Luce Guilbaud : "Mère ou l’autre"


L’adoption n’est pas un sujet fréquent en poésie, surtout quand le point de vue est celui de la mère adoptive. Mais dès le premier poème de ce recueil de Luce Guilbaud, on comprend que c’est de cela qu’il s’agit : adopter, donner un nom, donner une place, donner de l’amour. Et surtout trouver soi-même sa place, au-delà de l’attente, du manque, de l’inquiétude, de la douleur et du désir. Mettre au monde sans avoir mis au monde.

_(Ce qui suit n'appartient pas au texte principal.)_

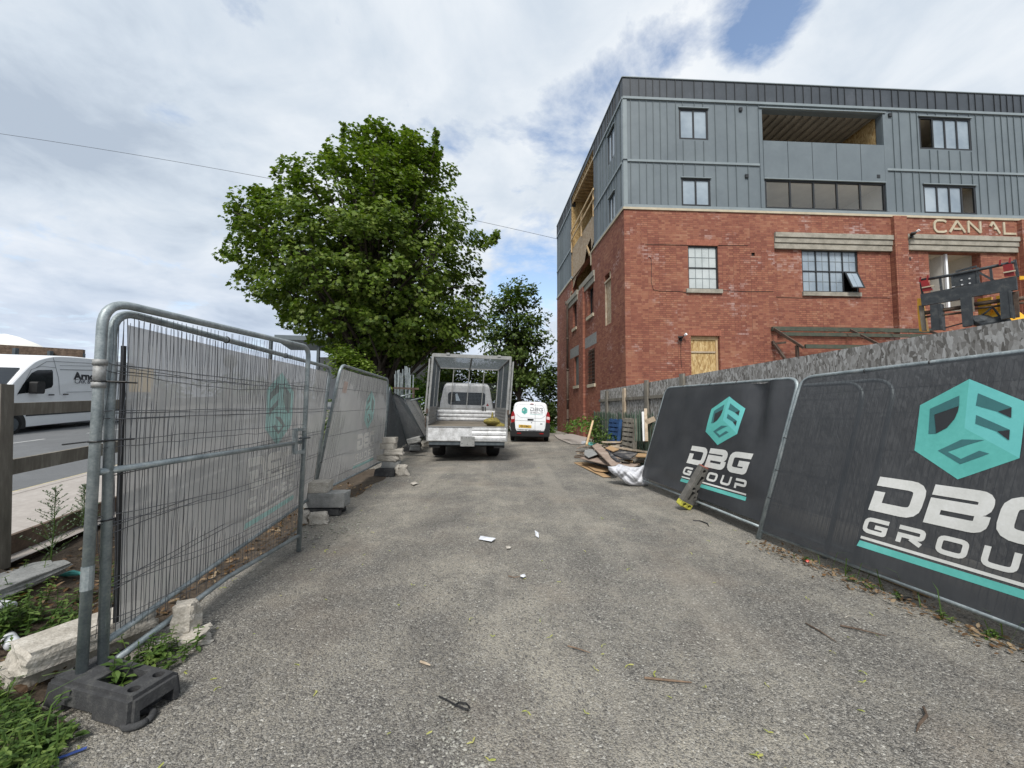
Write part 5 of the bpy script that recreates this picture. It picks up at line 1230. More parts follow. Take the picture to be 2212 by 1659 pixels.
zg = .555
mb = TB_(); mb.box((0, Lb_/2, zd-.03), (2*hw-.06, Lb_-.02, .06)); mb.build('load_deck', 'deck', TR)
mb = TB_()
for s in (-1, 1):
    mb.box((s*(hw-.02), Lb_/2, (zd+zs)/2+.001), (.035, Lb_-.02, zs-zd))
    for k in range(4): mb.box((s*(hw-.045), Lb_/2, zd+.06+k*.105), (.02, Lb_-.06, .045))
mb.build('side_board', 'alu_dull', TR)
mb = TB_(); mb.box((0, Lb_-.02, (zd+1.34)/2), (2*hw-.09, .03, 1.34-zd))
for k in range(3): mb.add([(x, Lb_-.037-d, zd+.02+k*.125+z) for x in (-hw+.07, hw-.07) for d, z in ((0, 0), (.035, .02), (.035, .07), (0, .115))], [(0, 1, 5, 4), (1, 2, 6, 5), (2, 3, 7, 6)])
mb.build('headboard', 'alu', TR)
# tailgate with pressed ribs on the right half
mb = TB_(); mb.box((0, -.02, (zd+zg)/2-.005), (2*hw-.02, .035, zd-zg))
for k in range(3): mb.add([(x, -.038-d, zg+.03+k*.125+z) for x in (.12, hw-.05) for d, z in ((0, 0), (.018, .02), (.018, .075), (0, .11))], [(0, 1, 5, 4), (1, 2, 6, 5), (2, 3, 7, 6)])
tgate = mb.build('tailgate', 'alu', TR)
mb = TB_(); mb.box((0, -.045, zd-.012), (2*hw-.02, .03, .022)); mb.box((0, -.045, zg+.008), (2*hw-.02, .03, .018)); mb.box((-hw+.02, -.045, (zd+zg)/2), (.03, .03, zd-zg-.05)); mb.box((hw-.02, -.045, (zd+zg)/2), (.03, .03, zd-zg-.05)); mb.build('tailgate_edge', 'alu_dull', tgate)
mb = TB_(); mb.box((.005, -.072, .555), (.37, .012, .26)); pl = mb.build('tow_plate', 'alu_dull', tgate)
mb = TB_()
for x, z in ((-.14, .64), (-.03, .65), (.04, .65), (.15, .62), (-.14, .50), (.15, .47), (.0, .48)): mb.tube([(x, -.079, z), (x, -.083, z)], .011, 8)
mb.build('bolts', 'black', pl)
mb = TB_(); mb.box((0, .0, zg-.06), (2*hw-.16, .06, .085)); mb.build('underrun_bar', 'galvdark', TR)
mb = TB_()
for s in (-.38, .38): mb.box((s, 2.6, .62), (.09, 5.2, .16))
mb.box((0, 1.35, .42), (1.5, .10, .10)); mb.box((0, 2.9, .58), (1.7, 3.9, .5)); mb.box((0, 4.6, .42), (1.5, 1.6, .4)); mb.box((0, .9, .7), (1.9, .08, .1)); mb.lump((0, 1.35, .40), (.16, .16, .15), 2, 2, .02)  # axle bars, plus broad boxes added to keep light out from underneath
mb.build('chassis', 'black', TR)
for s in (-1, 1): wheel(TR, (s*.80, 1.38, .34), .34, .37, (1, 0, 0), 'black')
for s in (-1, 1): wheel(TR, (s*.86, 4.55, .34), .34, .22, (1, 0, 0), 'black')
for s in (-1, 1):
    mb = TB_(); mb.box((s*.80, 1.75, .35), (.36, .012, .4)); mb.build('mudflap', 'black', TR)
for s in (-1, 1):
    mb = TB_(); mb.box((s*.86, .045, zg-.13), (.28, .06, .10)); mb.build('tail_light', 'black', TR)
# cage
sk = .075      # the cage leans to the right at the top
def cg(x, y, z): return (x+sk*(z-zs)/(zt-zs), y, z)
mb = TB_()
for x in (-hw+.03, hw-.03):
    for y in (0.03, Lb_-.03): mb.beam(cg(x, y, zd-.0), cg(x, y, zt), .055, .055, up=(0, 1, 0))
    mb.beam(cg(x, 0, zt), cg(x, Lb_, zt-.02), .05, .05); mb.beam(cg(x, 0, zs+.02), cg(x, Lb_, zs+.02), .05, .06)
    for y in (Lb_*.5,): mb.beam(cg(x, y, zs), cg(x, y, zt), .035, .035, up=(0, 1, 0))
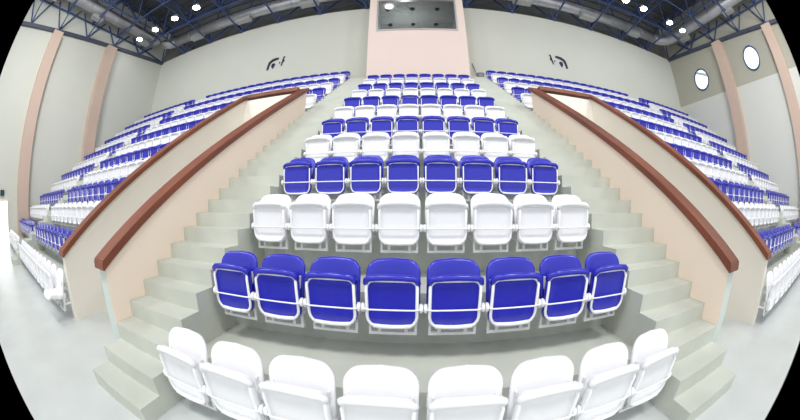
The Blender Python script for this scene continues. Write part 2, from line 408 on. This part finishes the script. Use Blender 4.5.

Mettre en poèmes ce qui ne se dit pas (« que dit-on à un enfant que l’on n’a jamais vu et qui est votre enfant ? »).



les mères ont de grandes marées
avec vagues sournoises consignées par-dessous
            mère absente sur les sables mouvants
            mère présente sur la jetée
il est seul pour le voyage entre les mères
c’est le parfait de l’imparfait
avec les mots poissons de roches
et algues autour du cou
qui pourraient l’étrangler
            grandes marées secousses du temps
            ravaudeur de balises
            (quand les digues s’écroulent dans la mer
            emportent meubles et photos de famille)
                        on reconstruit l’avenir avec coquilles
                        et cornes de brumes
on retrouve dans la boue
le corps des femmes noyées
parmi les fœtus acharnés
                        et l’année recommence.